Roy Lichtenstein, aviões de reacção e raparigas de maillot
Já em pleno decurso desta exposição faleceu o artista novaiorquino Roy Lichtenstein, produtor duma obra especialmente significativa no âmbito da “pop”. Entre muitas outras fontes de inspiração (é dado como um dos expoentes de erudição no seio do movimento) recorreu também à banda desenhada, fenómeno intergeracional de ampla repercussão a demonstrar que – também neste caso – foi na abertura de fronteiras temáticas e no rasgar de horizontes de interesse plástico que radicou o potencial da Arte Pop. Se pensarmos que o movimento teve a sua origem em meados dos anos 50, por oposição a um outro então em fase de triunfo internacional (e que era nem mais nem menos que o expressionismo abstracto) ficamos a fazer uma ideia da eminência de alguns dos mais quentes debates que vão agitando a quieta melancolia e desactualidade do nosso meio artístico.
Nesta conformidade, e se o nosso conterrâneo que velozmente rola na auto-estrada (e a esta hora já deve estar a chegar a Lisboa…) tiver a ideia de ir de visita ao CCB, talvez seja uma ideia fazer-lhe uma telefonadela para lhe lembrar de ir dar primeiramente uma saltada a Sintra.

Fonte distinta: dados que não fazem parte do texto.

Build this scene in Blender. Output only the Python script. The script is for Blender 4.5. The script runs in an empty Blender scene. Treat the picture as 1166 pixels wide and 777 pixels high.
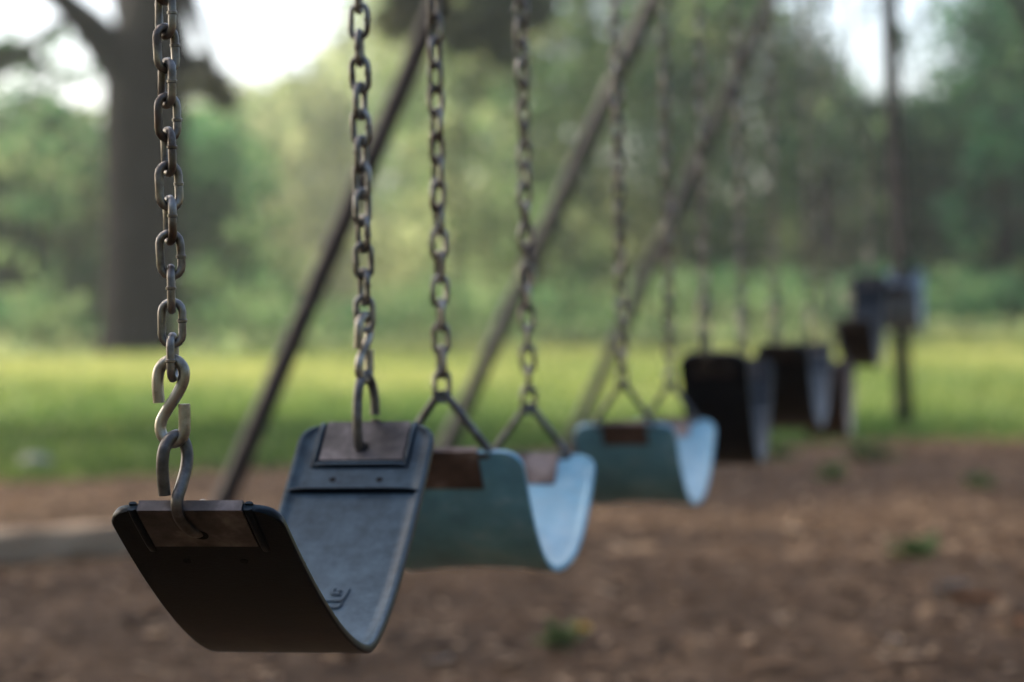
import bpy, math, random
import numpy as np
from mathutils import Vector, Matrix

rnd = random.Random(7)
rng = np.random.default_rng(11)
SC = bpy.context.scene
COL = SC.collection

# ------------------------------------------------------------------ camera
CAM_H = 0.75
FPX = 85.0 / 36.0 * 1166.0            # focal length in photo pixels
PITCH = math.radians(0.80)
ROLL = math.radians(1.0)
CP = Vector((0, 0, CAM_H))
FW = Vector((0, math.cos(PITCH), -math.sin(PITCH)))
R0 = Vector((1, 0, 0))
U0 = R0.cross(FW)
RT = math.cos(ROLL) * R0 - math.sin(ROLL) * U0
UP = math.cos(ROLL) * U0 + math.sin(ROLL) * R0


def P(px, py, d):
    """real point at distance d (m) seen in the direction of photo pixel px,py"""
    return CP + FW * d + RT * ((px - 583.0) / FPX * d) + UP * ((388.5 - py) / FPX * d)


def G(px, py):
    """point of the ground seen at that pixel"""
    v = P(px, py, 1.0) - CP
    t = -CAM_H / v.z
    return CP + v * t


cam_d = bpy.data.cameras.new('camera')
cam = bpy.data.objects.new('camera', cam_d)
COL.objects.link(cam)
M = Matrix((RT, UP, -FW)).transposed().to_4x4()
M.translation = CP
cam.matrix_world = M
cam_d.sensor_width = 36.0
cam_d.lens = 85.0
cam_d.clip_start = 0.05
cam_d.clip_end = 1500.0
cam_d.dof.use_dof = True
cam_d.dof.focus_distance = 1.75
cam_d.dof.aperture_fstop = 4.6
cam_d.dof.aperture_blades = 0
SC.camera = cam

# ------------------------------------------------------------------ materials


def new_mat(name):
    m = bpy.data.materials.new(name)
    m.use_nodes = True
    nt = m.node_tree
    b = nt.nodes['Principled BSDF']
    return m, nt, b


def N(nt, typ, **kw):
    n = nt.nodes.new(typ)
    for k, v in kw.items():
        if k in n.inputs:
            n.inputs[k].default_value = v
        else:
            setattr(n, k, v)
    return n


def ramp(nt, fac, stops):
    r = nt.nodes.new('ShaderNodeValToRGB')
    el = r.color_ramp.elements
    while len(el) < len(stops):
        el.new(0.5)
    for e, (p, c) in zip(el, stops):
        e.position = p
        e.color = (c[0], c[1], c[2], 1)
    nt.links.new(fac, r.inputs['Fac'])
    return r.outputs['Color']


def coords(nt, kind='Object', scale=(1, 1, 1)):
    tc = nt.nodes.new('ShaderNodeTexCoord')
    mp = nt.nodes.new('ShaderNodeMapping')
    mp.inputs['Scale'].default_value = scale
    nt.links.new(tc.outputs[kind], mp.inputs['Vector'])
    return mp.outputs['Vector']


def noise(nt, vec, scale, detail=6, rough=0.6):
    n = N(nt, 'ShaderNodeTexNoise', Scale=scale, Detail=detail, Roughness=rough)
    nt.links.new(vec, n.inputs['Vector'])
    return n.outputs['Fac']


def bump(nt, b, h, strength, dist):
    bp = N(nt, 'ShaderNodeBump', Strength=strength, Distance=dist)
    nt.links.new(h, bp.inputs['Height'])
    nt.links.new(bp.outputs['Normal'], b.inputs['Normal'])


def metal(name, stops, scale, metallic, r0, r1, bstr=0.3):
    m, nt, b = new_mat(name)
    v = coords(nt)
    f = noise(nt, v, scale)
    nt.links.new(ramp(nt, f, stops), b.inputs['Base Color'])
    f2 = noise(nt, v, scale * 2.7, 8)
    mr = N(nt, 'ShaderNodeMapRange')
    mr.inputs['To Min'].default_value = r0
    mr.inputs['To Max'].default_value = r1
    nt.links.new(f2, mr.inputs['Value'])
    nt.links.new(mr.outputs['Result'], b.inputs['Roughness'])
    b.inputs['Metallic'].default_value = metallic
    bump(nt, b, f2, bstr, 0.0006)
    return m


M_CHAIN = metal('rusty_chain_steel', [(0.28, (0.060, 0.032, 0.022)), (0.40, (0.085, 0.068, 0.056)), (0.54, (0.20, 0.185, 0.165)), (0.72, (0.36, 0.345, 0.31))], 38, 0.8, 0.22, 0.5)
M_HOOK = metal('worn_hook_steel', [(0.30, (0.13, 0.11, 0.085)), (0.5, (0.34, 0.31, 0.25)),
                                   (0.72, (0.46, 0.43, 0.36))], 60, 0.85, 0.26, 0.5, 0.2)
M_DARKHOOK = metal('dark_hook_steel', [(0.30, (0.04, 0.034, 0.029)), (0.5, (0.095, 0.085, 0.076)), (0.72, (0.20, 0.19, 0.175))], 60, 0.8, 0.3, 0.55, 0.25)
M_PLATE = metal('rusty_plate', [(0.36, (0.024, 0.017, 0.014)), (0.52, (0.066, 0.052, 0.046)), (0.68, (0.17, 0.14, 0.13))], 30, 0.25, 0.35, 0.65)
M_PLATE2 = metal('brown_plate', [(0.34, (0.045, 0.026, 0.019)), (0.52, (0.11, 0.070, 0.054)), (0.68, (0.27, 0.20, 0.17))], 22, 0.1, 0.5, 0.75)
M_PIPE = metal('weathered_pipe', [(0.30, (0.04, 0.032, 0.030)), (0.5, (0.075, 0.063, 0.058)),
                                  (0.72, (0.13, 0.115, 0.105))], 7, 0.35, 0.45, 0.7)


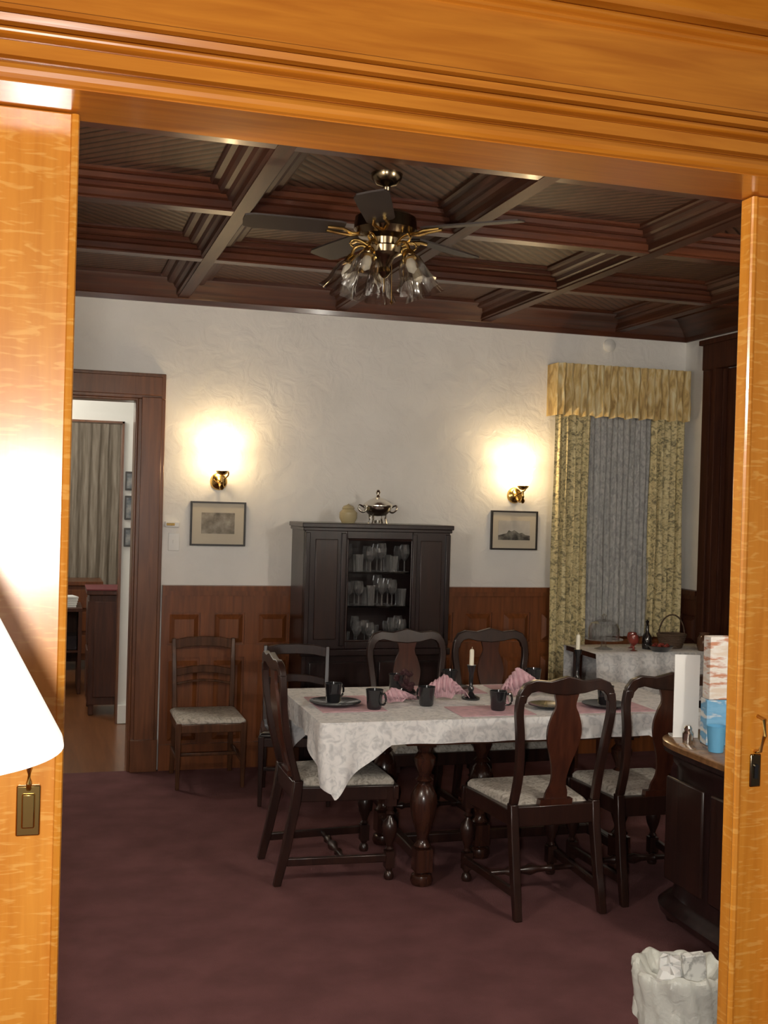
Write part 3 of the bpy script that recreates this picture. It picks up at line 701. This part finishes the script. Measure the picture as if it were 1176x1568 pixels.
# ------------------------------------------------------------------ waste bin
g=group('waste_basket',(1.915,3.07,0))
binm=plain('bin_plastic',(.66,.66,.62),.4)
m=MB(); m.lathe([(0,0),(.095,0),(.126,.27),(.132,.272),(.132,.28),(.120,.28),(.09,.006),(0,.006)],seg=32); m.obj('bin',binm,g)
bag=plain('plastic_bag',(.66,.67,.61),.3,bump=.5,bscale=28)
rm=lambda a,z:1+.025*math.sin(5*a+z*20)+.03*math.sin(9*a+2+z*50)+.02*math.sin(17*a+1+z*30)+.012*math.sin(31*a+z*60)
pr=[(.138,.12),(.136,.15),(.134,.18),(.138,.21),(.140,.24),(.144,.265),(.141,.282),(.133,.29),(.122,.287),(.108,.262),(.09,.24),(.05,.23),(0,.235)]
o=MB().lathe(pr,cap=False,seg=140,rmod=rm)
nv=[]
for i,(x,y,z) in enumerate(o.v):
    a=math.atan2(y,x); k=i//140
    dz=.010*math.sin(3*a+1)+.006*math.sin(8*a)
    if k<2: dz+=.02*math.sin(5*a)
    nv.append((x,y,z+dz))
o.v=nv
o.obj('liner_bag',bag,g,smooth=35)
m=MB(); m.box(-.035,.035,-.014,.014,0,.11,T=Matrix.Rotation(-.12,4,'Y')); o=m.obj('packet',spots('packet_print',[(.45,(.8,.8,.76)),(.55,(.4,.4,.38)),(.6,(.8,.8,.76))],20),g,bevel=.002); o.location=(.02,-.055,.24); o.rotation_euler=(.1,0,-.2)
rnd=random.Random(8)
for q,(px,py) in enumerate(((-.05,-.03),(-.01,.04))):
    m=MB(); m.lathe([(0,-.04),(.03,-.025),(.04,0),(.03,.025),(0,.035)],seg=12); m.v=[(x+rnd.uniform(-.009,.009),y+rnd.uniform(-.009,.009),z+rnd.uniform(-.009,.009)) for x,y,z in m.v]
    o=m.obj('crumpled_paper_%d'%(q+1),paper,g,smooth=10); o.location=(px,py,.27)

# ------------------------------------------------------------------ ceiling fan
g=group('ceiling_fan',(1.29,4.42,ZP))
m=MB(); m.lathe([(0,0),(.065,0),(.062,-.02),(.04,-.045),(.018,-.05),(.014,-.055),(.014,-.13),(.03,-.14),(.035,-.15),(.09,-.16),(.125,-.18),(.13,-.23),(.11,-.255),(.06,-.265),(.055,-.29),(.075,-.30),(.07,-.325),(.04,-.34),(.02,-.38),(.028,-.40),(.012,-.42),(0,-.425)],seg=32)
m.obj('motor',bronze,g)
m=MB(); mi=MB()
for k in range(5):
    T=Matrix.Rotation(math.radians(32+72*k),4,'Z')@Matrix.Translation((0,0,.02))
    bl=[(.17,-.045),(.19,-.055),(.40,-.062),(.54,-.064),(.575,-.05),(.58,0),(.575,.05),(.54,.064),(.40,.062),(.19,.055),(.17,.045)]
    n=len(bl); v=[(x,y,-.255+y*.18) for x,y in bl]+[(x,y,-.248+y*.18) for x,y in bl]
    f=[tuple(range(n)),tuple(reversed(range(n,2*n)))]+[(i,(i+1)%n,(i+1)%n+n,i+n) for i in range(n)]
    m.add(v,f,T=T)
    mi.tube([(.10,0,-.27),(.14,.015,-.275),(.18,.03,-.262),(.24,.02,-.258)],.007,T=T); mi.tube([(.10,0,-.27),(.14,-.015,-.275),(.18,-.03,-.268),(.24,-.02,-.262)],.007,T=T)
m.obj('blades',plain('blade_wood',(.022,.013,.010),.55),g); mi.obj('blade_irons',brass,g)
m=MB(); ms=MB(); mb=MB()
for k in range(5):
    T=Matrix.Rotation(math.radians(10+72*k),4,'Z')@Matrix.Translation((0,0,.015))
    m.tube(bez([(.05,0,-.33),(.09,0,-.305),(.125,0,-.315),(.14,0,-.35)],3),.007,T=T)
    m.tube(bez([(.06,0,-.31),(.10,0,-.285),(.13,0,-.28),(.145,0,-.295),(.13,0,-.31)],3),.005,T=T)
    T2=T@Matrix.Translation((.13,0,-.35))@Matrix.Rotation(-.40,4,'Y')@Matrix.Scale(1.18,4)
    m.lathe([(.0,.01),(.016,.005),(.024,-.01),(.026,-.03),(.022,-.03)],T=T2,seg=16)
    ms.lathe([(.026,-.02),(.04,-.04),(.047,-.07),(.05,-.10),(.068,-.135)],T=T2,seg=48,cap=False,rmod=lambda a,z:1+.09*math.sin(8*a)*max(0,-z-.03)*9)
    mb.lathe([(.008,-.02),(.018,-.045),(.016,-.07),(0,-.085)],T=T2,seg=12)
m.tube([(.0,.0,-.42),(.0,0,-.48)],.0025); m.tube([(.03,.0,-.33),(.034,0,-.51)],.0015); m.lathe([(0,-.01),(.008,0),(0,.012)],loc=(.034,0,-.52),seg=8)
m.obj('light_arms',brass,g); ms.obj('glass_shades',glassy('fan_shade_glass',(.85,.82,.77),.6,rough=.1),g,smooth=25); mb.obj('bulbs',plain('bulb_off',(.8,.78,.7),.2),g)

# ------------------------------------------------------------------ foreground floor lamp
g=group('floor_lamp',(-.178,1.617,0))
MB().lathe([(.207,1.352),(.205,1.364),(.080,1.602),(.078,1.602),(.203,1.360),(.205,1.352)],seg=64,cap=False).obj('shade',plain('lamp_shade',(.9,.88,.84),.7,em=(1,.95,.86),es=.9),g)
m=MB(); m.lathe([(0,0),(.13,0),(.135,.012),(.10,.025),(.03,.035),(.012,.05),(.011,1.25),(.02,1.26),(.014,1.30),(.014,1.42),(.004,1.43),(.004,1.61),(.012,1.62),(0,1.64)],seg=24)
for k in range(3):
    a=k*2*pi/3; m.tube([(0,0,1.598),(.079*math.cos(a),.079*math.sin(a),1.598)],.002,6)
m.obj('stand',brass,g)

# ------------------------------------------------------------------ lights
l=bpy.data.lights.new('camera_flash','POINT'); l.energy=195; l.color=(1,.96,.90); l.shadow_soft_size=.05
o=bpy.data.objects.new('camera_flash',l); COL.objects.link(o); o.location=(-.07,.03,1.60)
l=bpy.data.lights.new('hall_light','POINT'); l.energy=36; l.color=(1,.93,.82); l.shadow_soft_size=.15
o=bpy.data.objects.new('hall_light',l); COL.objects.link(o); o.location=(-.5,8.0,2.7)
l=bpy.data.lights.new('far_room_light','POINT'); l.energy=45; l.color=(1,.93,.82); l.shadow_soft_size=.15
o=bpy.data.objects.new('far_room_light',l); COL.objects.link(o); o.location=(-.6,10.2,2.6)
w=bpy.data.worlds.new('World'); sc.world=w; w.use_nodes=True
w.node_tree.nodes['Background'].inputs[0].default_value=(1,.93,.84,1); w.node_tree.nodes['Background'].inputs[1].default_value=.12
sc.view_settings.view_transform='Standard'; sc.view_settings.look='None'

# ------------------------------------------------------------------ camera
th=math.radians(16.6); ph=math.radians(.465); ro=math.radians(1.6)
f=Vector((math.sin(th)*math.cos(ph),math.cos(th)*math.cos(ph),-math.sin(ph)))
r=Vector((math.cos(th),-math.sin(th),0)); u=r.cross(f)
R=r*math.cos(ro)+u*math.sin(ro); U=-r*math.sin(ro)+u*math.cos(ro)
cam=bpy.data.cameras.new('camera'); co=bpy.data.objects.new('camera',cam); COL.objects.link(co)
M=Matrix((R,U,-f)).transposed().to_4x4(); M.translation=Vector((0,0,1.7)); co.matrix_world=M
cam.sensor_fit='VERTICAL'; cam.sensor_height=36; cam.lens=39.6; cam.clip_start=.02
sc.camera=co
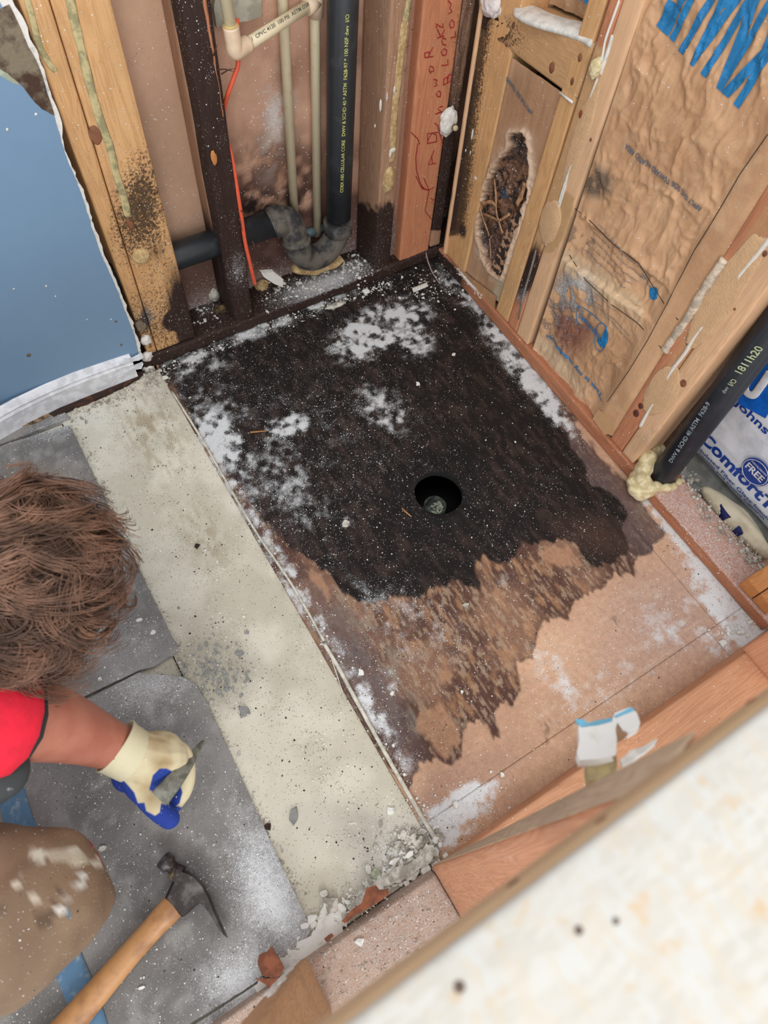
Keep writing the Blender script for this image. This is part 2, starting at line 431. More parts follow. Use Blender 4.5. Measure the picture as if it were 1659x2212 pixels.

No Museu acima referido, e cuja colecção se encontra patente ao público de forma interessantemente pedagógica, vai poder dar-se conta daquilo que veio antes e do que está depois da tão falada (mas pouco bem conhecida…) Arte Pop, o que será uma óptima sugestão para qualquer outra pessoa que queira eventualmente visitar a exposição que é tema central desta “conversa de pintor”.